Depuis deux semaines, le Nord-Kivu est en proie à d’intenses combats entre des mouvements rebelles et l’armée congolaise. Deux groupes, maintenant distincts, affrontent les soldats de Joseph Kabila : le M23 du colonel Sultani Makenga et les éléments fidèles au général en fuite Bosco Ntaganda, que Kinshasa veut capturer. Au-delà de la guerre entre forces loyalistes et rebelles, une autre bataille a commencé, celle de la lutte d’influence au sein de l’ex-CNDP.
Depuis le 29 avril, deux rébellions défient l’armée congolaise (FARDC) dans l’Est de la République démocratique du Congo (RDC). Il y a tout d’abord les éléments armés fidèles au général Bosco Ntaganda, un ex-rebelle du CNDP, intégré dans l’armé régulière depuis les accords de paix de 2009 et désormais recherché par Kinshasa et par la Cour pénale internationale (CPI). En fuite, dans son fief du Masisi, Bosco Ntaganda a gagné la zone frontalière entre le Rwanda et l’Ouganda, puis le parc des Virunga. Selon Kinshasa, Ntaganda se serait aujourd’hui réfugié dans la région de Mikeno et Karisimbi.
Il y a une semaine, un nouveau courant au sein du CNDP a opportunément vu le jour. Il s’agit du M23 (Mouvement du 23 mars), qui revendique l’application des accords de 2009 entre la rébellion du CNDP et les autorités congolaises. Cet accord prévoyait, entre autre, la transformation du CNDP en formation politique. Dans un premier temps, cette « nouvelle rébellion« , a été présentée par les médias internationaux comme étant proche de Bosco Ntaganda. Certains sites internet affirmaient même que le M23 protégeaient Ntaganda dans sa fuite. En fait, ce « courant » a été créé par des membres du CNDP « historique« , encore fidèles à son fondateur Laurent Nkunda. Le M23 est donc tout, sauf « proche » de Bosco Ntaganda, qu’il considère comme un traitre. En effet, en 2009 un renversement d’alliance surprise faisait imploser le CNDP. Bosco Ntaganda rejoignait camp de Kinshasa et Laurent Nkunda était arrêté par l’ancien allié rwandais. Pour les membres du M23, il s’agissait d’une trahison pure et simple.
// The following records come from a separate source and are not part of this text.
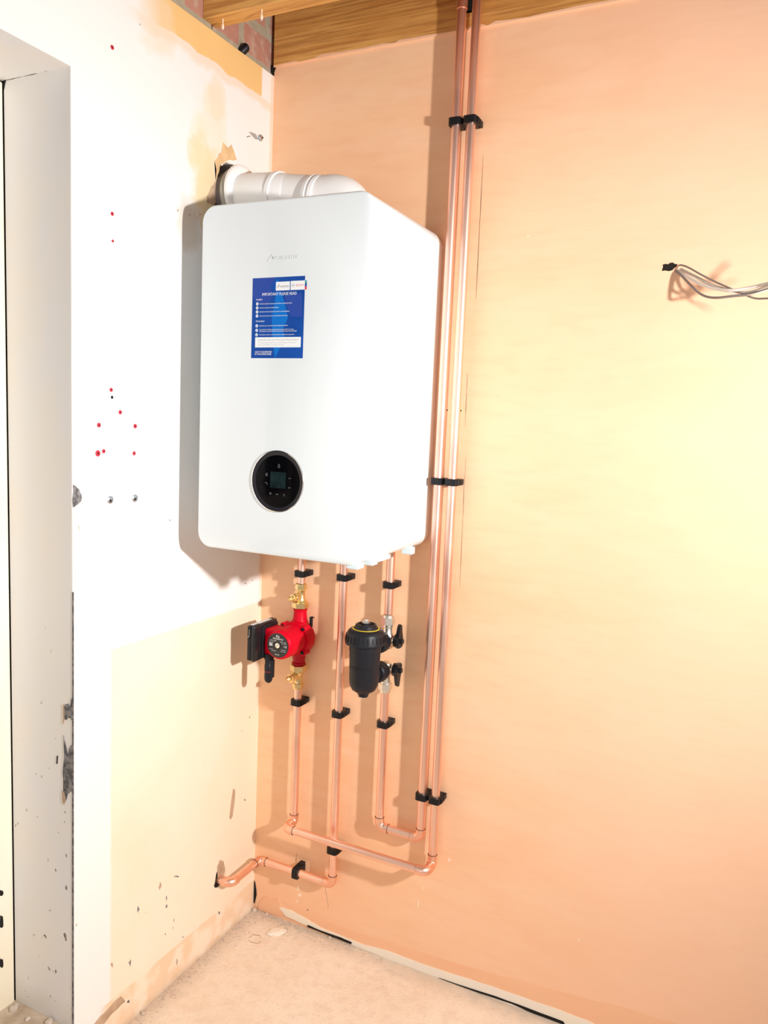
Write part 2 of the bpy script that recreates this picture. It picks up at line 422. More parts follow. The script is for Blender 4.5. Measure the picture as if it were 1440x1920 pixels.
WL = struct('wall_left', bm, M_LEFT)
bm = bmesh.new(); prism(bm, [Vector((-.004, a, b)) for a, b in pph], (-.1, 0, 0)); link('pipe_hole_shade', bm, M_VOID, WL, False)  # dark plug just behind the surface, painting the pipe hole's inner shade
bm = bmesh.new(); box(bm, (-.30, -.683, 0), (-.121, .02, HL)); link('masonry', bm, M_VOID, WL, False)
bm = bmesh.new(); box(bm, (-.14, -3.2, HL-.004), (-.012, .06, 2.66)); link('brickwork', bm, M_BRICK, WL, False)
# torn plaster round the flue, small flakes and marks
patch('torn_plaster', M_TORN, [(404, 338), (405, 318), (402, 303), (408, 296), (411, 286), (414, 289), (418, 267), (426, 276), (429, 277), (433, 271), (438, 283), (443, 300), (436, 301), (430, 299), (424, 302), (418, 306), (412, 309), (410, 322)], 0, 0, .0012, WL)
patch('torn_plaster', M_BARE, [(387, 371), (391, 362), (395, 352), (401, 345), (405, 338), (406, 380), (398, 385), (389, 381)], 0, 0, .001, WL, .002, 3, 2)
patch('peeled_paint', M_BARE, [(437, 1478), (441, 1482), (440, 1500), (436, 1530), (432, 1537), (430, 1533), (433, 1505)], 0, 0, .0006, WL)
patch('peeled_paint', M_BARE, [(407, 1626), (412, 1612), (419, 1615), (422, 1630), (420, 1645), (408, 1650)], 0, 0, .0006, WL)
patch('broken_plaster', M_BARE, [(172, 1925), (188, 1905), (206, 1888), (222, 1871), (229, 1871), (234, 1878), (210, 1900), (190, 1925)], 0, 0, .0012, WL, .002, 3, 4)
patch('chipped_corner', M_GREYRUB, [(136.5, 908), (140, 910), (147, 917), (152, 926), (152, 938), (147, 945), (141, 949), (136.5, 952)], 0, 0, .001, WL, .0015, 3, 6)
patch('filler_spot', M_SMEAR, [(147, 982), (155, 980), (158, 990), (156, 999), (148, 998)], 0, 0, .0006, WL, .001, 2, 6)
for i, (u, v, a, b) in enumerate([(312, 1700, 2, 6), (326, 1726, 1.2, 5), (259, 1706, 3, 8), (244, 1806, 3, 9), (300, 1662, 4, 9), (331, 1643, 6, 2.5), (312, 1684, 1.5, 7), (324, 1740, 1.2, 4), (411, 1712, 3, 6), (343, 1757, 4, 1.5), (210, 1809, 3, 8), (240, 1878, 4, 4), (226, 1873, 5, 5), (310, 1752, 2, 4),
                                  (262, 46, 1, 3), (466, 256, 5, 2), (384, 1430, 1, 1), (460, 1094, 2, 1.5), (473, 1088, 2.5, 1.2), (318, 945, 1.5, 2.5), (318, 975, 1.5, 3), (333, 394, 2.5, 4.5), (168, 957, 8, .5), (195, 952, 8, .6), (468, 1345, 1, 3), (453, 1370, 1.2, 2), (459, 1500, 2, 3), (355, 403, 3, 2.2), (364, 403, 1.2, 1.2), (375, 402, 4, 2)]):
    mm = M_TORN if v in (394,) else M_BARE if v in (403, 402) or i % 3 == 1 else M_GREYRUB
    R = random.Random(i); px = [(u+a*math.cos(t*PI/5)*R.uniform(.15, 1.0), v+b*math.sin(t*PI/5)*R.uniform(.15, 1.0)) for t in range(10)]
    patch('scuff', mm, px, 0, 0, .0004, WL)
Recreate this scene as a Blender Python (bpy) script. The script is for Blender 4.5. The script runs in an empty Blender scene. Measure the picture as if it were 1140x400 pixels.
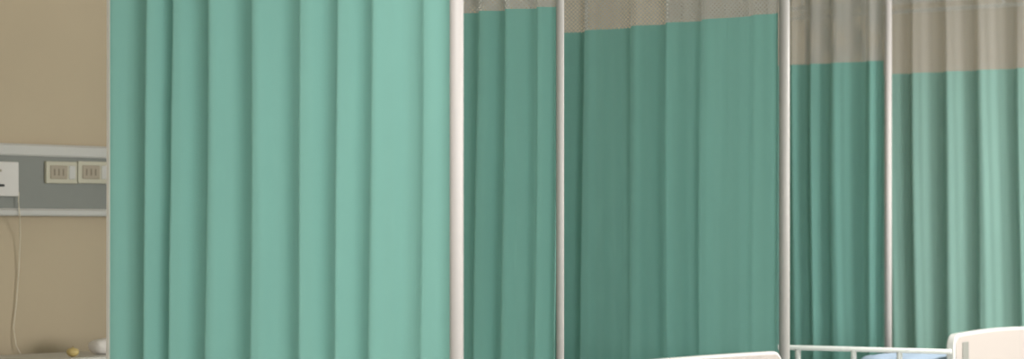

Ala tête du M23, on retrouve aujourd’hui le colonel Sultani Makenga, qui a déserté l’armée avec plusieurs dizaines d’hommes pour se réfugier avec sa troupe d’insurgés dans le territoire de Rutshuru, à la frontière du Rwanda et de l’Ouganda, puis dans la région de Runyoni. Samedi, l’armée congolaise a lancé ses hélicoptères de combats contre le colonel Makenga, sans succès.
Ces deux rébellions font désormais face à l’armée régulière congolaise avec deux objectifs distincts : les pro-Ntaganda veulent sauver leur chef d’une probable arrestation et le M23, plus politique, souhaite recréer un rapport de force avec Kinshasa, pour défendre les intérêts de la communauté tutsi du Nord-Kivu et notamment dans les institutions politiques locales et nationales.
Selon Jean-Paul Epenge, le numéro 2 du mouvement M23, cette confusion entre ex-CNDP, M23 et pro-Ntaganda « a été volontairement entretenue par Kinshasa pour nous diaboliser« , nous a-t-il déclaré. « Il n’y a pas de création d’un autre CNDP ou d’un autre mouvement rebelle« , explique-t-il. « Bosco Ntaganda n’a jamais été fondateur ou président du CNDP. Il a profité de son alliance avec Kinshasa pour imposer son faux CNDP, par traîtrise. Le M23 réactive l’aile militaire pour corriger les erreurs des uns et des autres afin de redémarrer les négociations sur des bonnes bases entre le CNDP et le gouvernement congolais, c’est à dire celles de Nairobi. »
Au Nord-Kivu, deux fronts se sont donc ouverts face aux soldats de Kinshasa. Pour l’instant, les forces armées congolaises (FARDC) semblent contrôler la situation. Mais 3 jours après leur ultimatum, les soldats du président Kabila n’ont toujours pas réussi à mettre la main sur Ntaganda ou à stopper les insurgés du M23. Si pour l’heure, les rebelles ne sont pas en mesure de menacer l’autorité de Kinshasa au Nord-Kivu, ce climat d’insécurité ne peut s’éterniser, au risque de provoquer l’intervention des armées voisines, rwandaises ou ougandaises.